Yaklaşık 30 yıldır “yeni yıl” beklentilerini değerlendirmek üzere insanlarla sohbet ederim.
Bu yıl kadar kötümser bir havayı hiç hatırlamıyorum.
Diğer illere göre Gebze sanayinin ve gelir düzeyinin yoğun olduğu bir kentte iyimser bir hava esmiyor.
Bu durumu bizim kötümser olmamamız için önemli bir neden sayabiliriz.
Umut bir toplumun ekmeğidir, onu kaybettiği zaman karamsarlık başlar.
Bu yüzden yönetenler kötümser havayı olumlu yönde değiştirme konusunda adım atmalı.
Siyasetçi bu durumu fazla umursamıyor.
Hiç kimse bir diğerini dinleme zahmetinde bulunmuyor.

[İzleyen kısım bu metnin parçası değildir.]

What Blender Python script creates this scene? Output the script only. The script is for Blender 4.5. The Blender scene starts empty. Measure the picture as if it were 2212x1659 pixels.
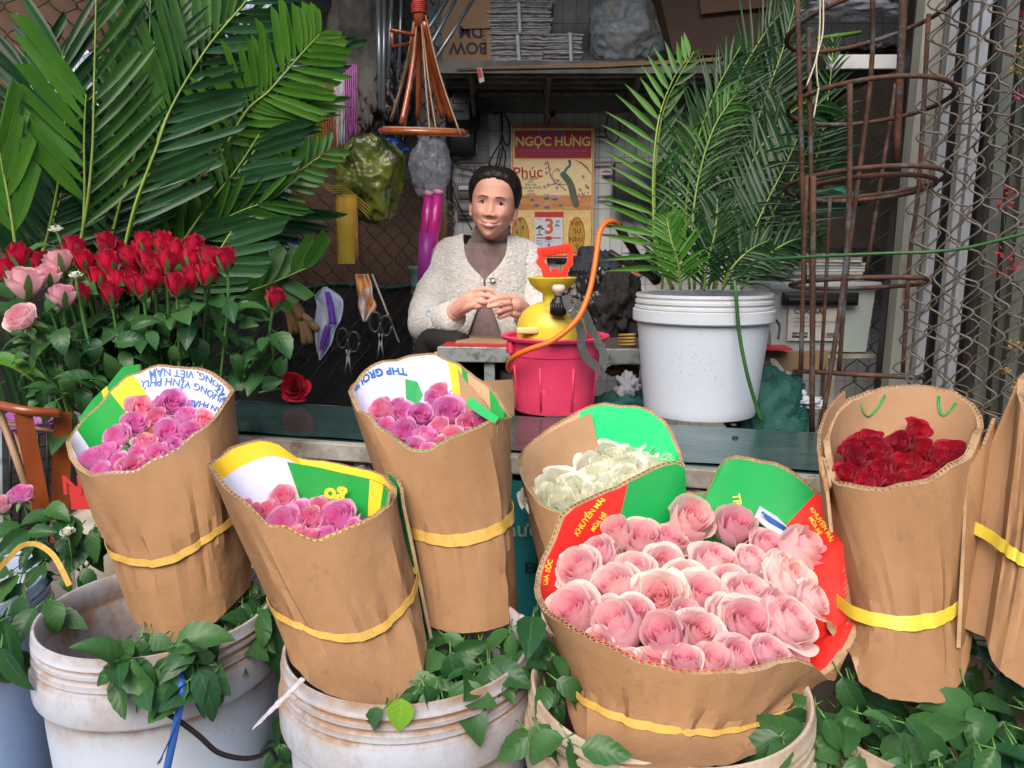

Dün bir vatandaş telefonla gazetemizi aradı.
Önce Yazı İşleri Müdürümüz Meral Erdoğan ile görüştü.
Daha sonra benimle görüşmek istediğini söyledi.
Telefonda bir süre yaşadığı sıkıntıları anlattı.
İki çocuğu olduğunu çocuklarının sağlık sorunu yaşadığını ifade etmeye çalıştı.
Elbette bu insanları dinleyeceğiz.
Sorunlarını çözemesek bile umutlarını yok etmemek hepimizin görevidir.
Pek çok insan sıkıntılı günler geçiriyor.
Bazı insanları dinleyerek onları rahatlatmak mümkün olabilir.
Her talebi baskıyla, şiddetle susturmaya kalkışmak daha büyük çatışmaların önünü açar.
“Ben güçlüyüm her talebi sustururum” yaklaşımı hiç bir sorunu çözmez.
Uzlaşma kültürü giderek zayıflıyor.
Bunun en somut örneği Ülker SCA Yıldız’da bir süredir yaşanıyor.
170 çalışanı sendikalı oldukları için işten çıkartan Yıldız Holding yönetimi DİSK’e bağlı sendikayı istemediğini söylüyor.
İyi güzel de senin istemediğini bir başkası isterse onun haklarını yokmu yasayacaksın...
Eğer bu ülkede hukuk devletinin en küçük kırıntısı varsa böyle keyfi uygulamaların üzerine gitmeli.
Güçlü olan haklı konuma geçmesini engellemeli.
Havaların en soğuk olduğu karlı günlerde Yıldız Holding’in önünde grevci işçiler günlerdir bir umut bekliyor.
İnsanların umutlarını tüketmeye hiç kimsenin hakkı yok.